James Turrell’s Rendering for Aten Reign (2013). Site-specific installation, Solomon R. Guggenheim Museum, New York. © James Turrell. RENDERING: ANDREAS TJELDFLAAT, 2012 © SRGF.


NEW YORK - If you’re a regular reader of "On the Loos," you know that if there’s a connection between art and wine, I’m going to try and make it. They are the twin engines of my desire.

But sometimes, I don’t even have to try—someone else is tying these topics together before I even get my hands on them. Take, for instance, the legendary James Turrell, now 70. The other week we were on the phone talking about his three-part retrospective, which launched 26 May at the Los Angeles County Museum of Art and continues at the Museum of Fine Arts Houston 9 June and at the Guggenheim Museum 21 June. (He’s already at work transforming the Frank Lloyd Wright rotunda, and that will be something to see.)

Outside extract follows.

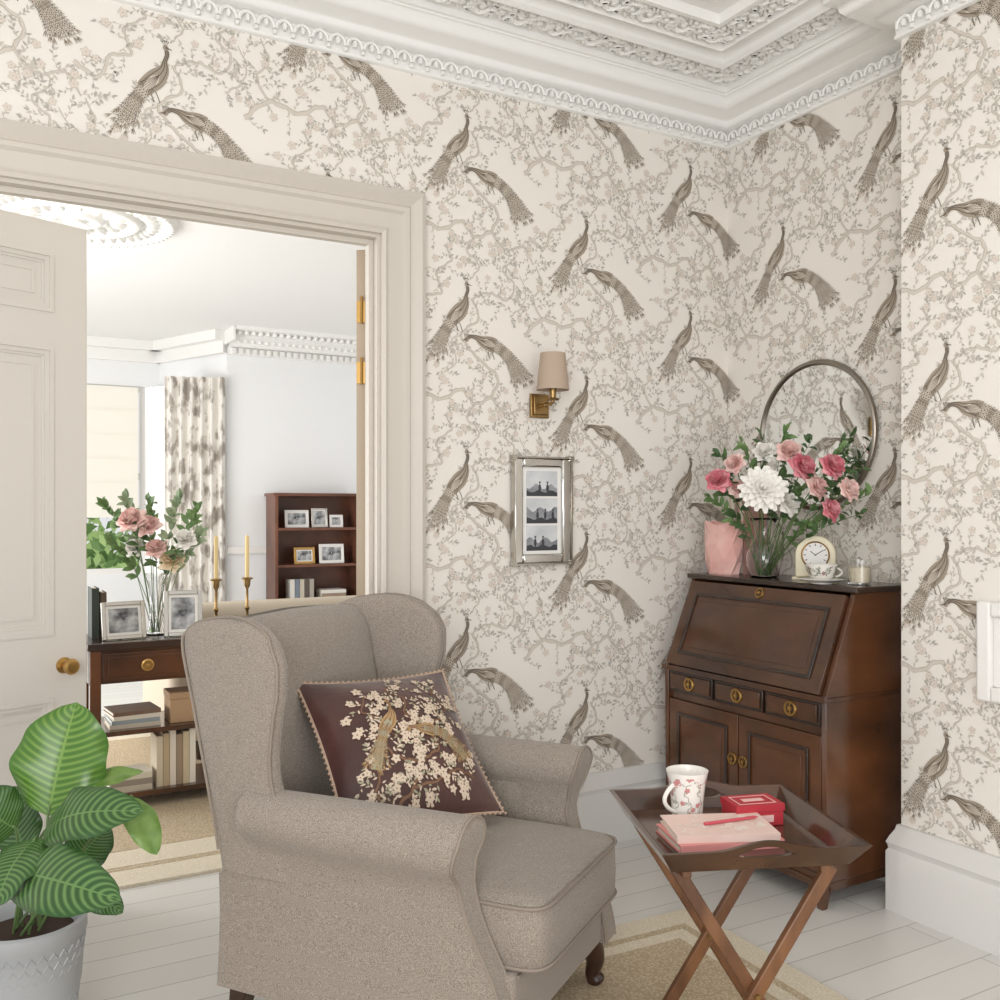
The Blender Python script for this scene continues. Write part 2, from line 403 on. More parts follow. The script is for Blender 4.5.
def scroll(z):
    def fn(mb,i):
        sg=1 if i%2 else -1
        pts=[]
        for k in range(10):
            a=k*.72; r=.042*(1-k/12)
            pts.append((r*cos(a)*.85-.003,DD+sg*(r*sin(a)+.004),z-.004*sin(k)))
        mb.tube(pts,[.008,.010,.012,.012,.011,.010,.009,.008,.007,.005],5)
        for q in range(8):
            a=q*.85+i; rr_=.043+rn.uniform(-.010,.008)
            M0=mb.M.copy(); mb.M=M0@Matrix.Translation((rr_*cos(a),DD+rr_*sin(a)*sg*.95,z-.002))@Matrix.Rotation(a*sg+.6,4,'Z')
            mb.ell((0,0,0),(.018,.007,.012),6,4); mb.M=M0
        for sx,sy in ((-.045,-.035),(-.045,.035),(.0,-.0)): mb.ell((sx,DD+sy,z-.002),(.012,.012,.012),6,4)
    return fn
DD=.238
for s_ in [((-.9,YB),(XR-.22,YB),(0,-1)),((XR,YB-.22),(XR,.6),(-1,0))]: dent(mb,*s_,.074,scroll(2.998))
DD=.465
for s_ in [((-.2,YB),(XR-.45,YB),(0,-1)),((XR,YB-.45),(XR,.9),(-1,0))]: dent(mb,*s_,.074,scroll(3.003))
struct(mb.build('trim_1',plaster,sharp=60,fix=False),'ornate white plaster cornice with scrolls and swags')
mb=MB()
bp=[(.034,0),(.034,.19),(.028,.2),(.030,.212),(.034,.22),(.026,.24),(.014,.262),(.010,.278),(0,.28)]
sweep(mb,bp,lambda d:[(1.425,YB-d),(XR-d,YB-d),(XR-d,YR+d),(XB-d,YR+d),(XB-d,-1.0)])
struct(mb.build('baseboard_right',basem,fix=False))
mb=MB()
ap=[(-.0,.0),(-.0,.022),(.012,.028),(.02,.022),(.028,.018),(.075,.020),(.085,.030),(.098,.032),(.106,.022),(.122,.034),(.14,.046),(.155,.040),(.160,.0)]
idx=[]
for w,d in ap:
    idx.append([mb.pt(p) for p in ((OX0-w,YB-d,0),(OX0-w,YB-d,OZ+w),(OX1+w,YB-d,OZ+w),(OX1+w,YB-d,0))])
for a,b in zip(idx,idx[1:]):
    for k in range(3): mb.face([a[k],a[k+1],b[k+1],b[k]])
mb.box(OX0-.01,OX0+.012,YB-.004,YB+TH+.005,0,OZ-.012); mb.box(OX1-.012,OX1+.01,YB-.004,YB+TH+.005,0,OZ-.012); mb.box(OX0-.01,OX1+.01,YB-.004,YB+TH+.005,OZ-.012,OZ+.01)
mb.box(OX1-.028,OX1-.0125,YB+.03,YB+.06,0,OZ-.0125); mb.box(OX0+.013,OX1-.0285,YB+.03,YB+.06,OZ-.03,OZ-.0125)
struct(mb.build('trim_2',trimm,fix=False,sharp=30),'moulded stone-coloured door architrave')
def door_leaf(name,W,hx,hy,ang,label,knob=True,Hh=2.22):
    mb=MB(); T=.042
    rows=[(.01,.24,None),(.24,.70,1),(.70,.90,None),(.90,1.82,1),(1.82,1.93,None),(1.93,2.12,1),(2.12,Hh,None)]
    cols=[(.11,W/2-.05),(W/2+.05,W-.11)]
    mb.box(0,.11,-T/2,T/2,.01,Hh); mb.box(W-.11,W,-T/2,T/2,.01,Hh); mb.box(W/2-.05,W/2+.05,-T/2,T/2,.01,Hh)
    for z0,z1,p in rows:
        for x0,x1 in cols:
            if p is None: mb.box(x0,x1,-T/2,T/2,z0,z1)
            else:
                mb.box(x0,x1,-.008,.008,z0,z1)
                for sg in (-1,1):
                    for inset,w_,dp in ((0,.012,.0265),(.012,.014,.019),(.026,.008,.013),(.055,.008,.0115)):
                        y0,y1=(.006,dp) if sg>0 else (-dp,-.006)
                        mb.frame(x0+inset,x1-inset,z0+inset,z1-inset,w_,lambda a0,a1,b0,b1:mb.box(a0,a1,y0,y1,b0,b1))
    mb.box(W+.0005,W+.002,-T/2+.001,T/2-.001,.012,Hh,1); mb.box(-.002,-.0005,-T/2+.001,T/2-.001,.012,Hh,1)
    o=mb.build(name,[doorm,dooredge],sharp=30); o.location=(hx,hy,0); o.rotation_euler=(0,0,ang); struct(o,label)
    if knob:
        k=MB(); k.M=Matrix.Translation((W-.075,-T/2,.80))@Matrix.Rotation(pi/2,4,'X')
        k.lathe([(.026,0),(.026,.004),(.012,.008),(.009,.028),(.014,.034),(.024,.042),(.026,.052),(.020,.061),(.005,.065)],seg=20)
        k.build('door_knob',brass,o)
    return o
door_leaf('door_1',.875,-.43,3.12,atan2(.33,.81),'cream panelled door leaf standing ajar at the left')
d2=door_leaf('door_2',.80,1.268,YB+TH+.022,radians(56),'far panelled door leaf folded back, seen edge on',False)
for z in (2.0,1.785):
    k=MB(); k.box(-.008,-.0025,-.019,.019,z-.038,z+.038); k.tube([(-.010,.0,z-.042),(-.010,.0,z+.042)],.005,8); k.ell((-.010,0,z+.048),(.006,.006,.008),8,4)
    k.build('hinge',brass,d2)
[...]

Turrell—a pilot who is used to seeing the big picture in ways that the rest of us miss—uses light as his material, and he’s a true connoisseur, building galleries to catch it and display it in very specific forms. These “sky spaces” are among the most distinctive artworks of our time. Some of the light he uses is from distant stars, and some closer to home.

“Light from the sun is like Beaujolais—it’s young, and there’s plenty of it,” Turrell told me. Needless to say, I perked up at this. Turns out he’s a wine aficionado who appreciates northern Italian vino, and bottlings from California and France as well. I tried to goad him into further wine metaphors. So would older light, from, say, distant galaxies be like a well-aged Burgundy, all mellowness and subtle complexity? Not exactly, it turns out, but we had fun talking about his passion for the grape in any case.

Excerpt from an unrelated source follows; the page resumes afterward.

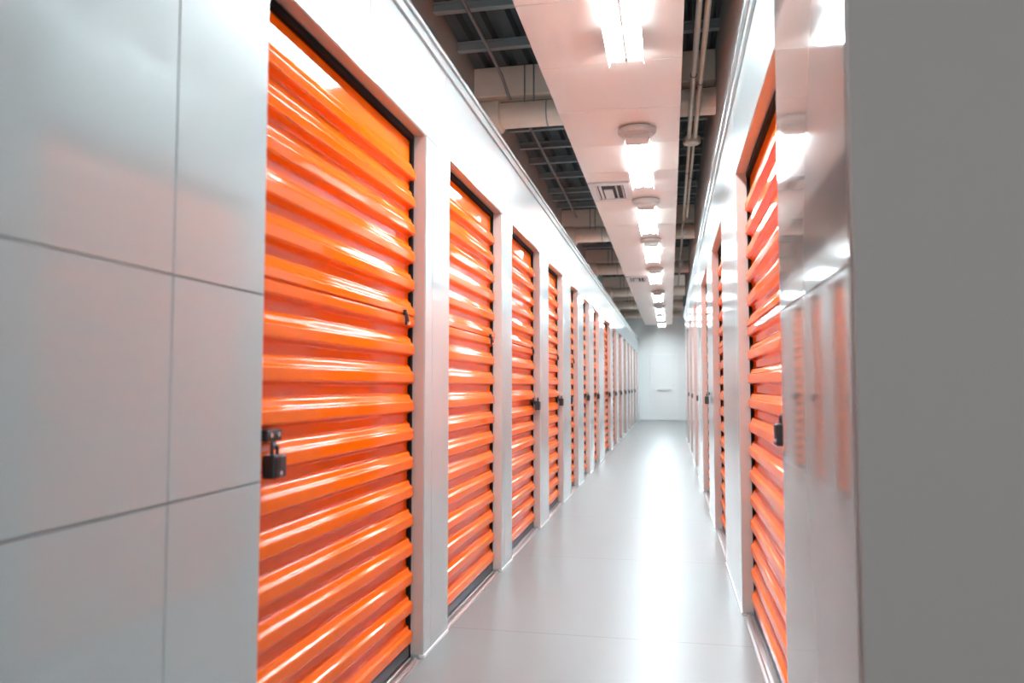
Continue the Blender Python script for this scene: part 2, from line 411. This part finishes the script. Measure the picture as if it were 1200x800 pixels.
# ---------------------------------------------------------------- strip lights under the soffit
FX = -0.235; LIP = 0.108
LIGHTS = [2.45, 6.24, 8.62, 10.95, 13.62, 16.9, 19.9, 22.2, 24.75]
for i, y in enumerate(LIGHTS):
    L = 1.50
    L = 1.50 if i else 2.25  # nearest fitting lengthened beyond the view to light the near shutters
    lab = 'twin-tube strip light nearest the camera, cut off by the top of the photo' if i == 0 else \
          ('%s lit twin-tube strip light along the soffit, counted from the one at the top edge' % ORD[i] if i < 8 else 'farthest lit strip light, under the soffit by the end wall')
    t = thing('strip_light', (FX, y + L / 2, SOF_Z), lab, 'ceiling light', 'strip lights under the soffit')
    c = MB(); c.lathe((FX, y - 0.13, SOF_Z), [(0.10, -0.0), (0.10, -0.012), (0.150, -0.012), (0.152, -0.030), (0.135, -0.050), (0.09, -0.060)], 44)
    c.build('canopy', M_CANOPY, t, smooth=35)
    c = MB(); c.box(FX - 0.094, FX + 0.094, y - 0.20, y - 0.004, SOF_Z - 0.095, SOF_Z - 0.045); c.build('end_housing', M_CANOPY, t, bevel=0.006)
    # white tray with side reflectors that shield the two tubes from the sides
    c = MB(); c.prism([(FX - 0.090, SOF_Z - 0.012), (FX - 0.090, SOF_Z - 0.046), (FX + 0.090, SOF_Z - 0.046), (FX + 0.090, SOF_Z - 0.012)], y, y + L - 0.06)
    for q in (0.1, L - 0.2): c.box(FX - 0.03, FX + 0.03, y + q, y + q + 0.06, SOF_Z - 0.013, SOF_Z - 0.001)
    c.build('housing', M_WHITE, t)
    c = MB(); c.box(FX - 0.008, FX + 0.008, y + 0.01, y + L - 0.07, SOF_Z - 0.078, SOF_Z - 0.044); c.build('centre_strip', M_VENT, t)
    for s in (-1, 1):
        c = MB(); c.prism([(FX + s * 0.091, SOF_Z - 0.034), (FX + s * 0.104, SOF_Z - 0.034), (FX + s * 0.110, SOF_Z - LIP), (FX + s * 0.105, SOF_Z - LIP), (FX + s * 0.091, SOF_Z - 0.048)], y, y + L - 0.07)
        c.build('side_reflector', M_WHITE, t)
        cx = FX + s * 0.0492; pr = [(cx + 0.040 * cos(pi + pi * k / 7), SOF_Z - 0.050 + 0.022 * sin(pi + pi * k / 7)) for k in range(8)]
        pr = [(cx - 0.040, SOF_Z - 0.0465)] + pr + [(cx + 0.040, SOF_Z - 0.0465)]
        c = MB(); c.prism(pr, y, y + L - 0.065); tb = c.build('tube', M_TUBE, t, smooth=50)
        c = MB(); c.box(FX + s * 0.0895, FX + s * 0.0925, y + 0.25, y + L - 0.4, SOF_Z - 0.0255, SOF_Z - 0.0235); c.build('halo_strip', M_TUBE, tb)  # added glowing strip that makes the soft halo on the soffit

# ---------------------------------------------------------------- square air vents in the soffit
for i, (xc, yc) in enumerate([(-0.585, 8.04), (-0.585, 14.85)]):
    t = thing('air_vent', (xc, yc, SOF_Z), ['grey louvred air vent beside the second strip light, the nearer of two', 'farther grey louvred air vent in the soffit'][i], 'air vent', 'air vents in the soffit')
    hx, hy = 0.205, 0.38; z = SOF_Z
    g = MB()
    for (x0, x1, y0, y1) in ((-hx, hx, -hy, -hy + 0.09), (-hx, hx, hy - 0.09, hy), (-hx, -hx + 0.06, -hy + 0.09, hy - 0.09), (hx - 0.06, hx, -hy + 0.09, hy - 0.09)):
        g.box(xc + x0, xc + x1, yc + y0, yc + y1, z - 0.022, z - 0.001)
    g.build('frame', M_VENT, t, bevel=0.004)
    g = MB(); g.box(xc - hx + 0.05, xc + hx - 0.05, yc - hy + 0.08, yc + hy - 0.08, z - 0.006, z - 0.001); g.build('throat', M_VENTD, t)
    def vane(pr):
        g = MB(); g.prism(pr, yc - hy + 0.10, yc + hy - 0.10); g.build('louvre', M_VENT, t)
    for xx, s in ((-0.128, 1), (-0.088, 1), (0.055, -1), (0.115, -1)):
        vane([(xc + xx, z - 0.007), (xc + xx + 0.004, z - 0.007), (xc + xx + 0.004 - s * 0.02, z - 0.026), (xc + xx - s * 0.02, z - 0.026)])
    g = MB(); g.box(xc - 0.068, xc + 0.025, yc - 0.10, yc + 0.27, z - 0.020, z - 0.007); g.build('centre_plate', M_VENT, t, bevel=0.003)

# ---------------------------------------------------------------- roof steel, beams and ducts
for y in [0.6, 1.25, 1.9, 2.55, 3.2, 3.85, 4.55, 5.23, 5.89, 7.9, 8.52, 9.12, 9.8, 10.6, 11.02, 11.5, 13.4, 14.2, 15.0, 16.9, 17.7, 18.5, 20.8, 21.6, 23.8, 24.6]:
    g = MB(); z = DECK_Z - 0.075
    g.box(-1.655, 0.40, y - 0.028, y + 0.028, z, z + 0.008); g.box(-1.655, 0.40, y - 0.004, y + 0.004, z + 0.008, DECK_Z - 0.01); g.box(-1.655, 0.40, y - 0.028, y + 0.028, DECK_Z - 0.012, DECK_Z - 0.001)
    o = g.build('ceiling_joist', M_JOIST, loc=(-0.63, y, DECK_Z - 0.1))
    tag(o, 'thin grey steel joist crossing under the dark roof deck', 'joist', 'steel joists under the roof deck')

DUCTS = [6.40, 11.95, 15.6, 19.6, 22.8, 25.9]
place = ['nearest the camera', 'second from the camera', 'third from the camera', 'fourth from the camera', 'fifth from the camera', 'nearest the end wall']
for i, y in enumerate(DUCTS):
    g = MB(); g.box(-1.655, 0.40, y, y + 0.16, DECK_Z - 0.26, DECK_Z - 0.002)
    bm_ = g.build('ceiling_beam', M_BEIGE, bevel=0.004, loc=(-0.63, y, DECK_Z - 0.26))
    tag(bm_, 'beige square beam above the round duct %s' % place[i], 'beam', 'beige roof beams', 'thing')
    zc = DECK_Z - 0.395; r = 0.112; yc = y + 0.13
    t = thing('air_duct', (-0.63, yc, zc), 'round beige air duct crossing over the soffit, %s' % place[i], 'air duct', 'round ducts over the soffit')
    g = MB(); g.tube([(-1.45, yc, zc), (0.402, yc, zc)], r, 32); g.build('duct_pipe', M_BEIGE, t, smooth=40)
    g = MB(); pts = [(-1.655, yc, zc - 0.02), (-1.60, yc, zc - 0.018), (-1.44, yc, zc - 0.006), (-1.425, yc, zc - 0.004)]
    g.tube(pts, [0.15, 0.15, 0.142, 0.118], 32); g.build('collar', M_BEIGE, t, smooth=40)
    g = MB()
    for xx in (-1.02, -0.2):
        g.tube([(xx, yc + r * 1.02 * cos(a), zc + r * 1.02 * sin(a)) for a in [2 * pi * k / 24 for k in range(25)]], 0.006, 6)
    g.build('duct_band', M_JOIST, t, smooth=50)
    g = MB()
    for xx in (-1.20, -1.12):
        g.tube([(xx, y - 0.012, DECK_Z - 0.01), (xx, y - 0.012, zc + 0.06)], 0.007, 8)
    g.build('hanger_rod', M_RODM, t, smooth=50)

# conduits along the roof, each held up by thin hanger rods
def pipe(name, pts, r, m, label, cat, group=None, hang=(), heads=()):
    t = thing(name, pts[0], label, cat, group)
    g = MB(); g.tube(pts, r, 14); g.build('pipe_run', m, t, smooth=40)
    for (x, y, z) in hang:
        g = MB(); g.tube([(x, y, z + r * 0.5), (x, y, DECK_Z + 0.03)], 0.004, 8)
        g.tube([(x + (r + 0.003) * cos(a), y, z + (r + 0.003) * sin(a)) for a in [2 * pi * k / 16 for k in range(17)]], 0.004, 6, cap=False)
        g.build('hanger_rod', M_RODM, t, smooth=50)
    for (x, y, z) in heads:
        g = MB(); g.tube([(x, y, z - r), (x, y, z - 0.12)], 0.011, 10); h = g.build('drop_pipe', m, t, smooth=40)
        g = MB(); g.lathe((x, y, z - 0.115), [(0.014, 0.0), (0.02, -0.02), (0.012, -0.04), (0.034, -0.045), (0.034, -0.05)], 16); g.build('sprinkler_head', M_CHROME, h, smooth=35)
    return t
zp = 3.45
pipe('conduit', [(0.196, -1.0, zp), (0.196, 3.5, zp), (0.196, 7.03, zp)], 0.019, M_PIPE, 'left of two cream pipes running along beside the soffit, right of the lights', 'pipe', 'cream pipes right of the soffit', [(0.196, 2.2, zp), (0.196, 5.6, zp)])
pipe('conduit', [(0.248, -1.0, zp), (0.248, 3.5, zp), (0.248, 7.03, zp)], 0.019, M_PIPE, 'right of two cream pipes running along between soffit and right wall', 'pipe', 'cream pipes right of the soffit', [(0.248, 2.35, zp), (0.248, 5.75, zp)])
t = thing('junction_box', (0.222, 7.10, zp), 'cream octagonal junction box joining the pipes right of the soffit', 'junction box')
g = MB(); g.lathe((0.222, 7.10, zp - 0.01), [(0.065, 0.035), (0.082, 0.025), (0.082, -0.025), (0.07, -0.035)], 8); g.build('box', M_PIPE, t, bevel=0.003)
g = MB(); g.tube([(0.222, 7.10, zp + 0.02), (0.222, 7.10, DECK_Z + 0.03)], 0.005, 8); g.build('hanger_rod', M_RODM, t, smooth=50)
pipe('conduit', [(0.203, 7.17, zp), (0.206, 10.4, zp), (0.210, 17.5, zp)], 0.016, M_PIPE, 'long slim cream pipe beyond the junction box, the left of its pair', 'pipe', 'cream pipes right of the soffit', [(0.204, 8.2, zp), (0.208, 13.0, zp)], [(0.206, 10.6, zp), (0.208, 13.4, zp)])
pipe('conduit', [(0.243, 7.17, zp), (0.246, 9.0, zp), (0.250, 10.4, zp)], 0.014, M_PIPE, 'short slim cream pipe beyond the junction box, the right of its pair', 'pipe', 'cream pipes right of the soffit', [(0.245, 8.4, zp)])
zr = 3.80
pipe('conduit', [(-1.32, -1.0, zr), (-1.345, 5.7, zr), (-1.345, 6.15, zr - 0.02), (-1.31, 6.30, zr - 0.16)], 0.014, M_RODM, 'thin grey conduit along the dark deck in front of the first duct', 'pipe', 'grey conduits under the deck', [(-1.335, 4.0, zr)])
pipe('conduit', [(-1.33, 6.72, zr - 0.03), (-1.36, 9.2, zr), (-1.38, 11.7, zr)], 0.014, M_RODM, 'thin grey conduit along the dark deck between the first two ducts', 'pipe', 'grey conduits under the deck', [(-1.36, 9.3, zr)])

# ---------------------------------------------------------------- camera, world, colour
cam = bpy.data.cameras.new('camera'); co = bpy.data.objects.new('camera', cam); COL.objects.link(co)
co.location = (0, 0, 1.2)
co.rotation_euler = (radians(90 + 3.30), 0, radians(11.597))
cam.sensor_width = 36; cam.lens = 27.0; cam.clip_start = 0.02; cam.clip_end = 100
cam.dof.use_dof = True; cam.dof.focus_distance = 5.0; cam.dof.aperture_fstop = 1.9
S.camera = co
w = bpy.data.worlds.new('world'); S.world = w; w.use_nodes = True
bg = w.node_tree.nodes['Background']; bg.inputs[0].default_value = (0.93, 0.97, 1.0, 1); bg.inputs[1].default_value = 0.66
vs = S.view_settings
vs.view_transform = 'Standard'; vs.look = 'None'; vs.exposure = 2.12; vs.gamma = 1.0; vs.use_curve_mapping = False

James Turrell’s Roden Crater Project, view toward northeast. PHOTO: FLORIAN HOLZHERR.



Conversation quickly turned toward me inviting myself to visit Roden Crater, his masterpiece-in-progress. Turrell has been building sky spaces in the three-mile-wide Arizona volcanic cone for years, and he’s still at it. He kindly agreed to take me around at some unspecified future date; that’s one for my art-world bucket list for sure.

But what wine would I offer as a guest? Given the majesty of the Roden project, I think it’s a question of scale rather than one of variety. Whatever the flavor, I had better bring one of those 15-liter Nebuchadnezzars.